_What needs to be done_
Without the pictures, extract every line from the start of the material to the line containing "COL = S.collection", both ends included.

_Stored data_
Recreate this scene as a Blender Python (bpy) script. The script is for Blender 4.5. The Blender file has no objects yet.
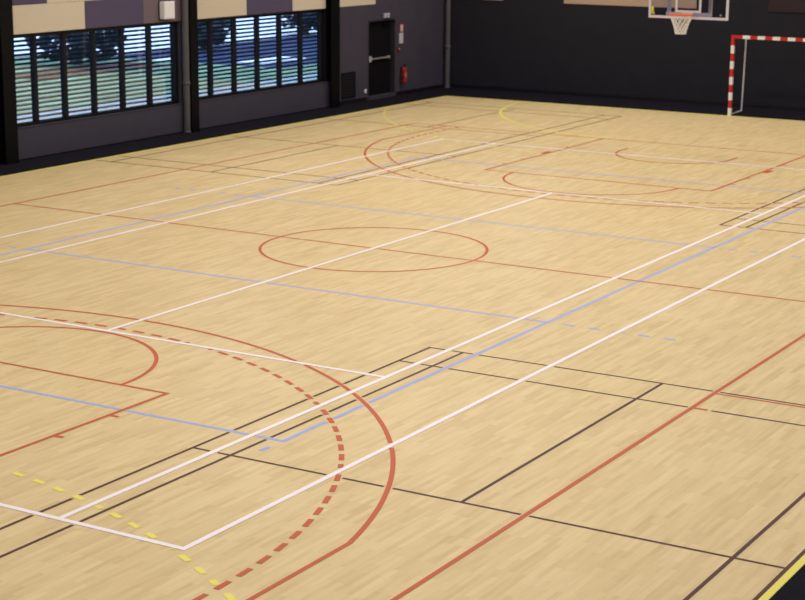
import bpy, bmesh, math, random
import numpy as np
from mathutils import Vector, Matrix
random.seed(7)
S = bpy.context.scene
COL = S.collection

# ------------------------------------------------------------------ helpers
class MB:
    """collects geometry and links it as one mesh object"""
    def __init__(s): s.v = []; s.f = []; s.m = []; s.sm = []
    def add(s, vs, fs, mi=0, smooth=False):
        b = len(s.v); s.v += [tuple(v) for v in vs]
        for f in fs: s.f.append([b + i for i in f]); s.m.append(mi); s.sm.append(smooth)
    def box(s, x0, x1, y0, y1, z0, z1, mi=0):
        v = [(x, y, z) for z in (z0, z1) for y in (y0, y1) for x in (x0, x1)]
        s.add(v, [(0,2,3,1),(4,5,7,6),(0,1,5,4),(2,6,7,3),(0,4,6,2),(1,3,7,5)], mi)
    def bevbox(s, x0, x1, y0, y1, z0, z1, b=.01, mi=0):
        bm = bmesh.new(); bmesh.ops.create_cube(bm, size=1)
        bmesh.ops.scale(bm, vec=(x1-x0, y1-y0, z1-z0), verts=bm.verts)
        bmesh.ops.translate(bm, vec=((x0+x1)/2, (y0+y1)/2, (z0+z1)/2), verts=bm.verts)
        bmesh.ops.bevel(bm, geom=bm.edges[:], offset=b, segments=2, affect='EDGES', profile=.5)
        bm.verts.index_update()
        s.add([v.co for v in bm.verts], [[v.index for v in f.verts] for f in bm.faces], mi); bm.free()
    def tube(s, pts, r, n=12, mi=0, closed=False, cap=True):
        pts = [Vector(p) for p in pts]; N = len(pts)
        rs = r if isinstance(r, (list, tuple)) else [r]*N
        rings = []
        up = None
        for i, p in enumerate(pts):
            if closed: d = pts[(i+1) % N] - pts[i-1]
            else: d = pts[min(i+1, N-1)] - pts[max(i-1, 0)]
            d.normalize()
            if up is None: up = Vector((0,0,1)) if abs(d.z) < .9 else Vector((1,0,0))
            a = d.cross(up).normalized(); b = a.cross(d).normalized(); up = b
            rings.append([p + (a*math.cos(2*math.pi*k/n) + b*math.sin(2*math.pi*k/n))*rs[i] for k in range(n)])
        vs = [v for rg in rings for v in rg]; fs = []
        for i in range(N if closed else N-1):
            j = (i+1) % N
            for k in range(n):
                fs.append((i*n+k, i*n+(k+1) % n, j*n+(k+1) % n, j*n+k))
        s.add(vs, fs, mi, True)
        if cap and not closed:
            s.add(rings[0], [tuple(range(n-1, -1, -1))], mi); s.add(rings[-1], [tuple(range(n))], mi)
    def lathe(s, prof, c=(0,0,0), n=24, mi=0):
        vs = []; fs = []
        for r, z in prof:
            for k in range(n):
                a = 2*math.pi*k/n
                vs.append((c[0]+r*math.cos(a), c[1]+r*math.sin(a), c[2]+z))
        for i in range(len(prof)-1):
            for k in range(n):
                fs.append((i*n+k, i*n+(k+1) % n, (i+1)*n+(k+1) % n, (i+1)*n+k))
        s.add(vs, fs, mi, True)
    def build(s, name, mats, parent=None, loc=None):
        me = bpy.data.meshes.new(name)
        off = Vector(loc) if loc else Vector((0,0,0))
        me.from_pydata([tuple(Vector(v)-off) for v in s.v], [], s.f)
        if not isinstance(mats, (list, tuple)): mats = [mats]
        for m in mats: me.materials.append(m)
        me.polygons.foreach_set('material_index', s.m)
        me.polygons.foreach_set('use_smooth', s.sm)
        me.update()
        o = bpy.data.objects.new(name, me); COL.objects.link(o)
        if parent:
            o.parent = parent
            pw = Vector(parent.location); pp = parent.parent
            while pp: pw = pw+pp.location; pp = pp.parent
            o.location = off - pw if loc else -pw
        elif loc: o.location = off
        return o

def tag(o, label=None, cat=None, group=None, kind=None):
    if label: o['label'] = label
    if cat: o['category'] = cat
    if group: o['group'] = group
    if kind: o['kind'] = kind
    return o
def empty(name, loc, label, cat, group=None):
    o = bpy.data.objects.new(name, None); COL.objects.link(o); o.location = loc; o.empty_display_size = .2
    return tag(o, label, cat, group)
def struct(o, label=None, cat=None): return tag(o, label, cat, None, 'structure')

# ------------------------------------------------------------------ materials
def mat(name, col, rough=.6, spec=.4, metal=0, noise=0, nscale=6, bump=0, bscale=40):
    m = bpy.data.materials.new(name); m.use_nodes = True
    nt = m.node_tree; b = nt.nodes['Principled BSDF']
    b.inputs['Base Color'].default_value = (*col, 1); b.inputs['Roughness'].default_value = rough
    b.inputs['Specular IOR Level'].default_value = spec; b.inputs['Metallic'].default_value = metal
    tc = nt.nodes.new('ShaderNodeTexCoord')
    if noise:
        n = nt.nodes.new('ShaderNodeTexNoise'); n.inputs['Scale'].default_value = nscale; n.inputs['Detail'].default_value = 4
        nt.links.new(tc.outputs['Object'], n.inputs['Vector'])
        r = nt.nodes.new('ShaderNodeMapRange'); r.inputs['To Min'].default_value = 1-noise; r.inputs['To Max'].default_value = 1+noise
        r.inputs['From Min'].default_value = .3; r.inputs['From Max'].default_value = .7
        nt.links.new(n.outputs['Fac'], r.inputs['Value'])
        mx = nt.nodes.new('ShaderNodeVectorMath'); mx.operation = 'SCALE'; mx.inputs[0].default_value = col
        nt.links.new(r.outputs['Result'], mx.inputs['Scale']); nt.links.new(mx.outputs['Vector'], b.inputs['Base Color'])
    if bump:
        n2 = nt.nodes.new('ShaderNodeTexNoise'); n2.inputs['Scale'].default_value = bscale
        nt.links.new(tc.outputs['Object'], n2.inputs['Vector'])
        bp = nt.nodes.new('ShaderNodeBump'); bp.inputs['Strength'].default_value = bump; bp.inputs['Distance'].default_value = .01
        nt.links.new(n2.outputs['Fac'], bp.inputs['Height']); nt.links.new(bp.outputs['Normal'], b.inputs['Normal'])
    return m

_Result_
Recreate this scene as a Blender Python (bpy) script. The script is for Blender 4.5. The Blender file has no objects yet.
import bpy, bmesh, math, random
import numpy as np
from mathutils import Vector, Matrix
random.seed(7)
S = bpy.context.scene
COL = S.collection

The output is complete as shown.